Direction:
Write out, word for word, every line from the first one through the line that holds "ico(k) for k", and nothing else; skip the pictures.

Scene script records
*-*-*
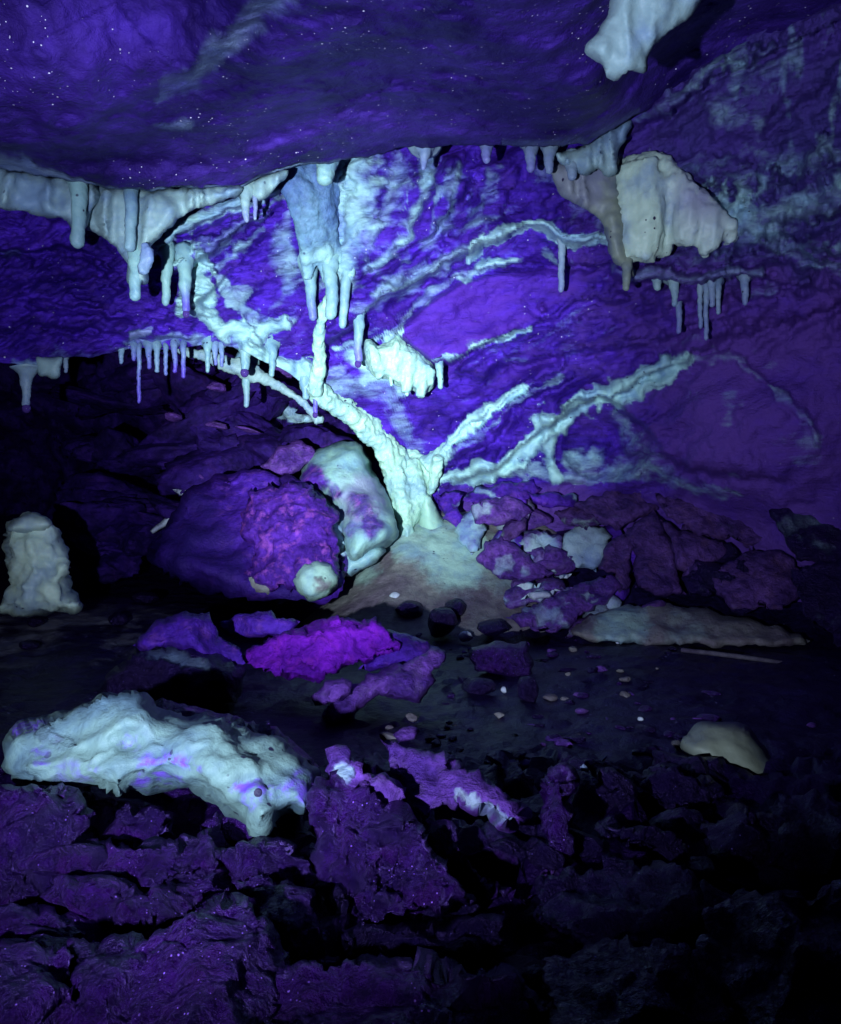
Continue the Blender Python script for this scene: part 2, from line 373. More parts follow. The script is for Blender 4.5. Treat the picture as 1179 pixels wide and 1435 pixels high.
def blend(pieces, voxel=.006, smooth=4, rough=.003, rs=35., seed=0, cal=1., tint=0., flute=.005):
    """pieces grown together into one skin"""
    V, T, k = [], [], 0
    for v, t in pieces: V.append(v); T.append(t + k); k += len(v)
    V = np.concatenate(V); T = np.concatenate(T)
    me = bpy.data.meshes.new('tmp'); me.from_pydata(V.tolist(), [], T.tolist()); o = bpy.data.objects.new('tmp', me); COL.objects.link(o)
    r = o.modifiers.new('r', 'REMESH'); r.mode = 'VOXEL'; r.voxel_size = voxel
    s = o.modifiers.new('s', 'SMOOTH'); s.iterations = smooth; s.factor = .5
    e = o.evaluated_get(bpy.context.evaluated_depsgraph_get()); m2 = e.to_mesh(); m2.calc_loop_triangles()
    V = np.empty(len(m2.vertices) * 3, np.float32); m2.vertices.foreach_get('co', V); V = V.reshape(-1, 3).astype(float)
    T = np.empty(len(m2.loop_triangles) * 3, np.int32); m2.loop_triangles.foreach_get('vertices', T); T = T.reshape(-1, 3)
    e.to_mesh_clear(); bpy.data.objects.remove(o); bpy.data.meshes.remove(me)
    V = V + normals(V, T) * (rough * fbm(V * rs + seed * 5.3, 3, seed))[:, None]
    N_ = normals(V, T); V = V + N_ * (flute * fbm(V * np.array([46, 46, 11]) + seed, 3, seed + 3) + .0016 * fbm(V * np.array([60, 60, 130]), 2, seed + 8))[:, None]
    if callable(tint): tint = tint(CX + V[:, 0] / V[:, 1] * F, CY - (V[:, 2] - CZ) / V[:, 1] * F)
    if callable(cal): cal = cal(CX + V[:, 0] / V[:, 1] * F, CY - (V[:, 2] - CZ) / V[:, 1] * F)
    return V, T, {'calcite': np.broadcast_to(np.asarray(cal, float), len(V)), 'tint': np.broadcast_to(np.asarray(tint, float), len(V))}

def ico(sub):
    import bmesh
    bm = bmesh.new(); bmesh.ops.create_icosphere(bm, subdivisions=sub, radius=1)
    V = np.array([v.co[:] for v in bm.verts]); T = np.array([[v.index for v in f.verts] for f in bm.faces]); bm.free(); return V, T
ICO = {k: ico(k) for k in (3, 4, 5)}

def polyrock(c, size, seed, rot=0., sub=4, rough=.05, planes=14, tiltx=0., round_=0., cracks=.0, cal=0.):
    """an angular stone: a ball cut by random planes, worn"""
    r = np.random.RandomState(seed); D, T = ICO[sub]
    n = r.normal(size=(planes, 3)); n /= np.linalg.norm(n, axis=1, keepdims=True); dk = r.uniform(.62, 1., planes)
    q = D @ n.T; rad = np.min(np.where(q > .05, dk[None] / np.maximum(q, .05), 9), 1); rad = np.minimum(rad, 1.25)
    rad = rad * (1 - round_) + round_ * .9
    V = D * rad[:, None]; V = V * (1 + rough * fbm(V * 3 + seed, 4, seed))[:, None]
    if cracks: f1, f2, _, _ = worley(V * 3 + seed, seed); V = V * (1 - cracks * np.exp(-(f2 - f1) * 9))[:, None]
    V = V * np.array(size)
    ca, sa = math.cos(tiltx), math.sin(tiltx); V = np.stack([V[:, 0] * ca - V[:, 2] * sa, V[:, 1], V[:, 0] * sa + V[:, 2] * ca], -1)
    ca, sa = math.cos(rot), math.sin(rot); V = np.stack([V[:, 0] * ca - V[:, 1] * sa, V[:, 0] * sa + V[:, 1] * ca, V[:, 2]], -1)
    return V + np.array(c), T, {'calcite': np.full(len(V), float(cal))}
# ------------------------------------------------------------------ setting: wall, ceiling, floor, far chamber
wallD = tps([
    (-150, 100, 2.75), (200, 120, 2.9), (500, 120, 2.95), (750, 120, 2.85), (950, 0, 2.4), (1179, -60, 2.1), (1350, 0, 2.0),
    (0, 290, 2.62), (110, 330, 2.68), (300, 250, 2.85), (500, 245, 2.88), (700, 245, 2.85),
    (-150, 400, 2.75), (0, 400, 2.80), (180, 400, 2.92), (0, 500, 2.86), (170, 488, 3.02), (300, 485, 3.12), (-150, 520, 2.85),
    (330, 350, 2.98), (450, 380, 3.08), (600, 400, 3.14), (720, 400, 3.10), (340, 475, 3.14), (450, 525, 3.32), (545, 620, 3.52),
    (575, 700, 3.62), (590, 520, 3.38), (700, 600, 3.50), (660, 680, 3.64), (620, 760, 3.70),
    (850, 300, 2.82), (980, 320, 2.75), (1100, 260, 2.55), (1179, 120, 2.25), (1179, 320, 2.5), (1000, 130, 2.45), (920, 480, 3.08),
    (1179, 500, 2.72), (1330, 450, 2.5), (900, 600, 3.32), (1010, 600, 3.12), (1110, 600, 2.95), (1179, 700, 2.9), (800, 690, 3.55), (1000, 710, 3.3), (1330, 800, 2.8), (900, 830, 3.5)])
ceilD = tps([
    (-200, -400, 1.40), (200, -400, 1.42), (700, -400, 1.02), (1400, -400, 1.0), (-200, 0, 1.78), (60, 0, 1.80), (220, 0, 1.82), (200, 110, 1.92), (0, 150, 1.94), (80, 190, 2.06), (430, 0, 1.60), (600, 0, 1.58), (880, -20, 1.62), (1400, -140, 1.85),
    (-200, 120, 1.90), (380, 110, 1.88), (700, 120, 1.98), (-200, 235, 2.28), (0, 235, 2.30), (200, 266, 2.38), (400, 236, 2.46), (560, 208, 2.5), (740, 204, 2.46),
    (870, 172, 2.46), (1000, 90, 2.36), (1179, 15, 2.1), (1400, -60, 1.9), (780, 60, 1.75), (840, 130, 2.02), (900, 110, 2.26), (960, 60, 2.22), (1050, 0, 2.1)])
LIP = interp([(-260, 228), (0, 236), (120, 257), (200, 268), (330, 261), (400, 236), (470, 227), (560, 208), (650, 203), (740, 206), (820, 202), (870, 174), (930, 142), (1000, 92), (1080, 56), (1179, 16), (1450, -80)])
BOT = interp([(-260, 515), (0, 508), (60, 512), (110, 500), (180, 491), (250, 486), (335, 486), (360, 500), (400, 522), (440, 548), (480, 580), (520, 618), (545, 650), (560, 690), (580, 745), (620, 800), (700, 830), (1450, 880)])

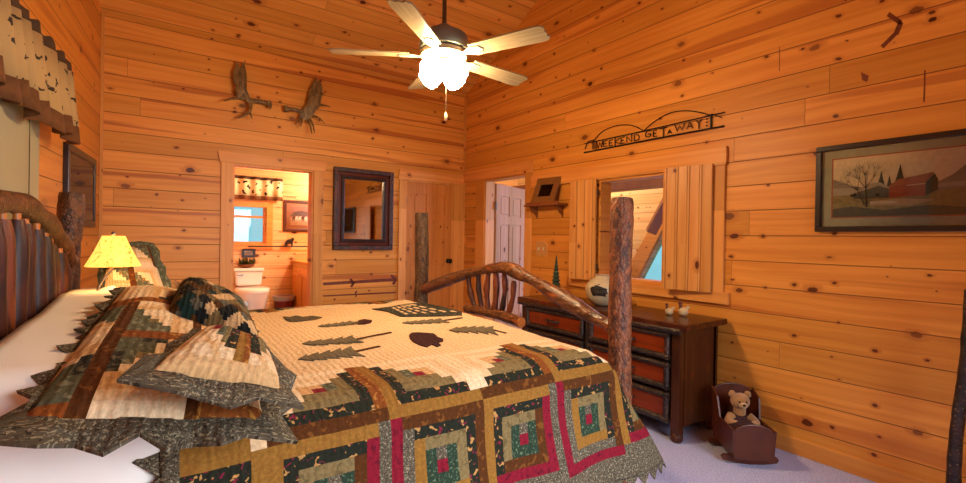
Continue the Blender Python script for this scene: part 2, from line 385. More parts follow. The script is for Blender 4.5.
*-*-*
Exercise answer:
Continue the Blender Python script for this scene: part 2, from line 373. More parts follow. The script is for Blender 4.5. Treat the picture as 1179 pixels wide and 1435 pixels high.
def blend(pieces, voxel=.006, smooth=4, rough=.003, rs=35., seed=0, cal=1., tint=0., flute=.005):
    """pieces grown together into one skin"""
    V, T, k = [], [], 0
    for v, t in pieces: V.append(v); T.append(t + k); k += len(v)
    V = np.concatenate(V); T = np.concatenate(T)
    me = bpy.data.meshes.new('tmp'); me.from_pydata(V.tolist(), [], T.tolist()); o = bpy.data.objects.new('tmp', me); COL.objects.link(o)
    r = o.modifiers.new('r', 'REMESH'); r.mode = 'VOXEL'; r.voxel_size = voxel
    s = o.modifiers.new('s', 'SMOOTH'); s.iterations = smooth; s.factor = .5
    e = o.evaluated_get(bpy.context.evaluated_depsgraph_get()); m2 = e.to_mesh(); m2.calc_loop_triangles()
    V = np.empty(len(m2.vertices) * 3, np.float32); m2.vertices.foreach_get('co', V); V = V.reshape(-1, 3).astype(float)
    T = np.empty(len(m2.loop_triangles) * 3, np.int32); m2.loop_triangles.foreach_get('vertices', T); T = T.reshape(-1, 3)
    e.to_mesh_clear(); bpy.data.objects.remove(o); bpy.data.meshes.remove(me)
    V = V + normals(V, T) * (rough * fbm(V * rs + seed * 5.3, 3, seed))[:, None]
    N_ = normals(V, T); V = V + N_ * (flute * fbm(V * np.array([46, 46, 11]) + seed, 3, seed + 3) + .0016 * fbm(V * np.array([60, 60, 130]), 2, seed + 8))[:, None]
    if callable(tint): tint = tint(CX + V[:, 0] / V[:, 1] * F, CY - (V[:, 2] - CZ) / V[:, 1] * F)
    if callable(cal): cal = cal(CX + V[:, 0] / V[:, 1] * F, CY - (V[:, 2] - CZ) / V[:, 1] * F)
    return V, T, {'calcite': np.broadcast_to(np.asarray(cal, float), len(V)), 'tint': np.broadcast_to(np.asarray(tint, float), len(V))}

def ico(sub):
    import bmesh
    bm = bmesh.new(); bmesh.ops.create_icosphere(bm, subdivisions=sub, radius=1)
    V = np.array([v.co[:] for v in bm.verts]); T = np.array([[v.index for v in f.verts] for f in bm.faces]); bm.free(); return V, T
ICO = {k: ico(k) for k in (3, 4, 5)}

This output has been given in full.